Task goal: Exactly the lines from the opening of the records through the line containing "sc = bpy.context.scene" should be copied, with both included.

Records from a data source
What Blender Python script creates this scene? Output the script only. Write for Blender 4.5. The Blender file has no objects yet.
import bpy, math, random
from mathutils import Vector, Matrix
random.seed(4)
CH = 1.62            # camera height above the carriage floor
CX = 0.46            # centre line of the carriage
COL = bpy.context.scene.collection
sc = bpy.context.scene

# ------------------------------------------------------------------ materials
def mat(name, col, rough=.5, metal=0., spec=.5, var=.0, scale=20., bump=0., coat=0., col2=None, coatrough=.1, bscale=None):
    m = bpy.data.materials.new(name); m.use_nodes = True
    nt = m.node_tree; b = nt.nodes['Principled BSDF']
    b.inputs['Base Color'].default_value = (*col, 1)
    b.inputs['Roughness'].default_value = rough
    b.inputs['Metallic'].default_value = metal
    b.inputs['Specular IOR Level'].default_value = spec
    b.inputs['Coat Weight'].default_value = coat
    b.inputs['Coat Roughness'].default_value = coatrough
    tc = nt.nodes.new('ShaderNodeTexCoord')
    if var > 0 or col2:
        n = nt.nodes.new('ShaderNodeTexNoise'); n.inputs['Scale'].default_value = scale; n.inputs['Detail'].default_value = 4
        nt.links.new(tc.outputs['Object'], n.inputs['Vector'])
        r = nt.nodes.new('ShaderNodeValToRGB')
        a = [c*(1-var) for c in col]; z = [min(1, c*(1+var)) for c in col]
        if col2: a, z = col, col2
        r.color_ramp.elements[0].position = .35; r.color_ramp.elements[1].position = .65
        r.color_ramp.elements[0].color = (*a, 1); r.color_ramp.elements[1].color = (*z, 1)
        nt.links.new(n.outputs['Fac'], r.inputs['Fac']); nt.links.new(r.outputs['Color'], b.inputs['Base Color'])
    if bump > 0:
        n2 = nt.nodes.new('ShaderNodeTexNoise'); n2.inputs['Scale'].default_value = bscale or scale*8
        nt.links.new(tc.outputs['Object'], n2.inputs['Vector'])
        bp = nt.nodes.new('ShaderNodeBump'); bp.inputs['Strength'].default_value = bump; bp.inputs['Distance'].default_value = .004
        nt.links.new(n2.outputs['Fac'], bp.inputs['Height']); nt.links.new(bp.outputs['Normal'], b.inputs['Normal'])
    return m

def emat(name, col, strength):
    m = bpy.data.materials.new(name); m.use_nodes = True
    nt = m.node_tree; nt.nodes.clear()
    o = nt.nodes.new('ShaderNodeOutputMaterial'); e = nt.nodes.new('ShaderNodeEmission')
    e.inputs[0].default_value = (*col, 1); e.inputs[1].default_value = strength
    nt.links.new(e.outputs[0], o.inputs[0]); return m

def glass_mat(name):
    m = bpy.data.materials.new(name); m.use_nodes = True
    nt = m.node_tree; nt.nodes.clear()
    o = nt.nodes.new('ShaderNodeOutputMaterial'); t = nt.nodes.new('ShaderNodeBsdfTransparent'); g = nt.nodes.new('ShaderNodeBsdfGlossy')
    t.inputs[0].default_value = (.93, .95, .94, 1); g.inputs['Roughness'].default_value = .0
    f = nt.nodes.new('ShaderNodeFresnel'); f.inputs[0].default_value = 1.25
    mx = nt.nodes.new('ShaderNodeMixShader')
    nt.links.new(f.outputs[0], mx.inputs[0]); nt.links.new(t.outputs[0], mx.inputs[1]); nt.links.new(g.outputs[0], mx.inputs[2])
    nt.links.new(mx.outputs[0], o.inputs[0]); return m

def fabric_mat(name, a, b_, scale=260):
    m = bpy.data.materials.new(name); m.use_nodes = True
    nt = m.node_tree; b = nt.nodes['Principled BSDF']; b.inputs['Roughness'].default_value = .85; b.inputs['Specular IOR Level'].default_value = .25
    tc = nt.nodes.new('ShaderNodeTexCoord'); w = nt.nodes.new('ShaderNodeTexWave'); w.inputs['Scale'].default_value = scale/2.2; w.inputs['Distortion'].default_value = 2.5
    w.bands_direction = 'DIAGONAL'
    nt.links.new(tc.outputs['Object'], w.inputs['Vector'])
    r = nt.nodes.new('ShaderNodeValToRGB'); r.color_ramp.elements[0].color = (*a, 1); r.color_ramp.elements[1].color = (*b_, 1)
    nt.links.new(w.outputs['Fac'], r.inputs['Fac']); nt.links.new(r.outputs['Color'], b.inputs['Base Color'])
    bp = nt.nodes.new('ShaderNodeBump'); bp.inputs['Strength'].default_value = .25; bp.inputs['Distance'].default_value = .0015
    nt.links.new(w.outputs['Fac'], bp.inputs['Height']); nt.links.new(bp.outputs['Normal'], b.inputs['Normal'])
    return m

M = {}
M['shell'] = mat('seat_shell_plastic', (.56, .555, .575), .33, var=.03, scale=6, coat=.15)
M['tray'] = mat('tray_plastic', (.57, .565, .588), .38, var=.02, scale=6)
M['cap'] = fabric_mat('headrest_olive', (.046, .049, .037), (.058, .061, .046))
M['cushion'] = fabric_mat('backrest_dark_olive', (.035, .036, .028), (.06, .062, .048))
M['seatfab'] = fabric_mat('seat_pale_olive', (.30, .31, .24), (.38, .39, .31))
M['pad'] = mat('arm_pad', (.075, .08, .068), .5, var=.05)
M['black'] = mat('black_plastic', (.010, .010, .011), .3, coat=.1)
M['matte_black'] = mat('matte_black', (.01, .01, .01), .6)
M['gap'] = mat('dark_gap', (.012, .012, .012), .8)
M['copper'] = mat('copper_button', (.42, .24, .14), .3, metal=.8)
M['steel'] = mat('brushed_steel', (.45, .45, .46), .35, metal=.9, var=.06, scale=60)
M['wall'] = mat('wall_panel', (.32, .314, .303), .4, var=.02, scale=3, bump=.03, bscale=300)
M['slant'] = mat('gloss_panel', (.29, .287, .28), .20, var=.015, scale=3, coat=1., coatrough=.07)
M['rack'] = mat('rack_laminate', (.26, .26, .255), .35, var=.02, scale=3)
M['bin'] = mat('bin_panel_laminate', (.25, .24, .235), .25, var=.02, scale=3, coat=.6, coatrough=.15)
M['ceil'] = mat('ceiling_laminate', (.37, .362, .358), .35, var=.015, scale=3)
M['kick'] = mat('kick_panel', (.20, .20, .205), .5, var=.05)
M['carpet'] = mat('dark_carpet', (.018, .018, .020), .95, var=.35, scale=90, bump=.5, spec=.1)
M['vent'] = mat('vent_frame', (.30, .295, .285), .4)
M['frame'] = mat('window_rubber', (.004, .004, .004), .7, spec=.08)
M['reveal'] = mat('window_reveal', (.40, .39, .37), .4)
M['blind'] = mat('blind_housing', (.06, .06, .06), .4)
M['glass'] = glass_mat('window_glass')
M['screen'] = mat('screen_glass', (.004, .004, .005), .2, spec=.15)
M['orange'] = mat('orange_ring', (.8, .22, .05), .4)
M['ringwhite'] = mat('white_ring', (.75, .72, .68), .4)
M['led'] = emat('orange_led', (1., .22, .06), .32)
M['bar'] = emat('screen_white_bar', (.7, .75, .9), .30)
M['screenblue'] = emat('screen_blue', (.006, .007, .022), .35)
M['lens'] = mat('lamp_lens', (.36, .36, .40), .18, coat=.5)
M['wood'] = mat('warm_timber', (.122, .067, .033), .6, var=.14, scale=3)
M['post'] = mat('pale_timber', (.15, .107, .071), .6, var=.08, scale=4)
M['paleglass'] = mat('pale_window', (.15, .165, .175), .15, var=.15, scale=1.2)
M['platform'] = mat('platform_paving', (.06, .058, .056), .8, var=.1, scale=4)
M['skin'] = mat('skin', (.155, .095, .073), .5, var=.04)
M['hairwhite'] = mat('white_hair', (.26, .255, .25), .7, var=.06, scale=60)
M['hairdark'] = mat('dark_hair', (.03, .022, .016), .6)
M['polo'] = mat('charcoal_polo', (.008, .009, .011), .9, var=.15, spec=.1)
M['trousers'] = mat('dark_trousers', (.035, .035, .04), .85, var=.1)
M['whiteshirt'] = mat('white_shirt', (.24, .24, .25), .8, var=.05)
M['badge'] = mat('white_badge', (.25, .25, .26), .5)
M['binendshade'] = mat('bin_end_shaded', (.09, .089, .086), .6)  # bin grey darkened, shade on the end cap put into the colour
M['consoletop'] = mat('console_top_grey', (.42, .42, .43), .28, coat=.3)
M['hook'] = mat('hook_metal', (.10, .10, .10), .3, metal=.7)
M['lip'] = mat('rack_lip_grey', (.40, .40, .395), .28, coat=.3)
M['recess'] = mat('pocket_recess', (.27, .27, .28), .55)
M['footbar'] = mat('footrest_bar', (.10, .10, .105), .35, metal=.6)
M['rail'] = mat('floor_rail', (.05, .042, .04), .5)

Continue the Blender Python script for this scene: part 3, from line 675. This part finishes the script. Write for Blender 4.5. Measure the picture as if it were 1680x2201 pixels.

Response to the exercise:
What Blender Python script creates this scene? Output the script only. Write for Blender 4.5. The Blender file has no objects yet.
import bpy, math, random
from mathutils import Vector, Matrix
random.seed(4)
CH = 1.62            # camera height above the carriage floor
CX = 0.46            # centre line of the carriage
COL = bpy.context.scene.collection
sc = bpy.context.scene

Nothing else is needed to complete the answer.